In 1889 startte de Triumph Cycle Co. Ltd. de productie van haar eigen fietsen.
In 1896 werd in Bettmann's geboorteplaats Neurenberg een dochteronderneming geopend: Orial Triumph Werke Nürnberg.
In 1902 bouwde Triumph haar eerste motorfiets. In een verstevigd fietsframe werd een 2¼pk-Minerva-kop/zijklepmotor gemonteerd. Toen dit project bleek te slagen werden meer complete motorfietsen met inbouwmotoren van JAP en Fafnir gebouwd en al snel verschenen er eigen, door Charles Hathaway ontworpen motoren. In 1907 werd een nieuwe fabriek aan Priory Street in Coventry betrokken. In 1908 won Jack Marshall de Single Cylinder TT op de St John's Short Course op het eiland Man, waarbij hij het eerste racegemiddelde van meer dan 40 mijl per uur haalde. Ook de plaatsen drie, vier en vijf waren voor Triumph. Dat verhoogde de verkopen enorm. In 1921 kocht Bettmann de Dawson Car Company en begon Triumph ook auto's te produceren. In 1927 ontwikkelde hij de Triumph Super 7-auto die tot 1934 goed werd verkocht. In 1930 werd de bedrijfsnaam gewijzigd in Triumph Motor Company en toen verschenen de Triumph Southern Cross en de Triumph Gloria.

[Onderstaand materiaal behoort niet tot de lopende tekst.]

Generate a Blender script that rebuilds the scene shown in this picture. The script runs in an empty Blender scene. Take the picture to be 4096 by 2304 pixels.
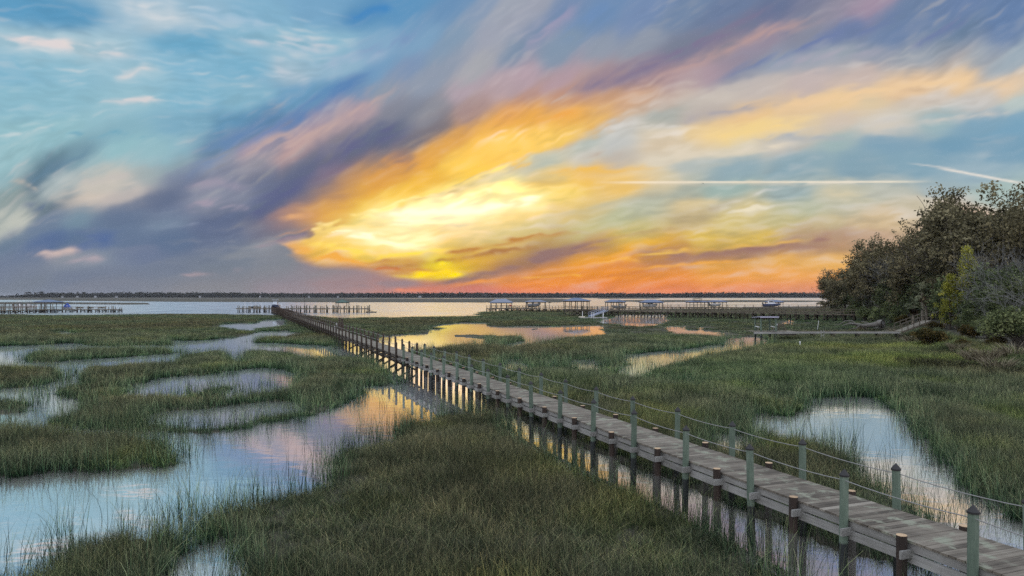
import bpy, math, random
import numpy as np
from mathutils import Vector, Matrix, Quaternion
R = math.radians
random.seed(7)
RNG = np.random.default_rng(11)
SC = bpy.context.scene
COL = SC.collection

# ---------------------------------------------------------------- camera
H = 5.55            # eye height over the water
F = 2910.0          # focal length in photo pixels (4096 wide)
CX, HY = 2048.0, 1185.0
cam_d = bpy.data.cameras.new('camera')
cam_d.sensor_width = 36.0
cam_d.lens = 36.0 * F / 4096.0
cam_d.shift_y = (HY - 1152.0) / 4096.0
cam_d.clip_start = 0.1
cam_d.clip_end = 200000.0
cam = bpy.data.objects.new('camera', cam_d)
cam.location = (0, 0, H)
cam.rotation_euler = (R(90), 0, 0)
COL.objects.link(cam)
SC.camera = cam

def at(x, y, z=0.0):
    """The place at height z seen in direction (x, y) of the photograph."""
    Y = F * (H - z) / (y - HY)
    return Vector(((x - CX) * Y / F, Y, z))
def atY(x, y, Y):
    return Vector(((x - CX) * Y / F, Y, H - (y - HY) * Y / F))

SC.view_settings.view_transform = 'Standard'
SC.view_settings.look = 'None'
SC.view_settings.exposure = 0.0
SC.view_settings.gamma = 1.0
SC.render.engine = 'CYCLES'
SC.cycles.max_bounces = 6
SC.cycles.diffuse_bounces = 3
SC.cycles.glossy_bounces = 3
SC.cycles.transmission_bounces = 3
SC.cycles.transparent_max_bounces = 4
SC.cycles.volume_bounces = 0
SC.cycles.sample_clamp_indirect = 2.0
SC.cycles.use_denoising = False
try:
    SC.cycles.denoiser = 'OPENIMAGEDENOISE'
    SC.cycles.denoising_input_passes = 'RGB_ALBEDO_NORMAL'
    SC.cycles.denoising_prefilter = 'ACCURATE'
except Exception:
    pass

def lin(c):
    out = []
    for v in c[:3]:
        v = v / 255.0
        out.append(v / 12.92 if v <= 0.04045 else ((v + 0.055) / 1.055) ** 2.4)
    return tuple(out)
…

Door financiële problemen moest Triumph de fiets- en motorfietstak in 1936 verkopen. De fietsen gingen naar ACM in Coventry, de motorfietsen naar Jack Sangster, die al eigenaar van Ariel was. Deze tak werd hernoemd tot Triumph Engineering Co. Ltd. Triumph Werke Nürnberg was al in 1930 verkocht aan Adler.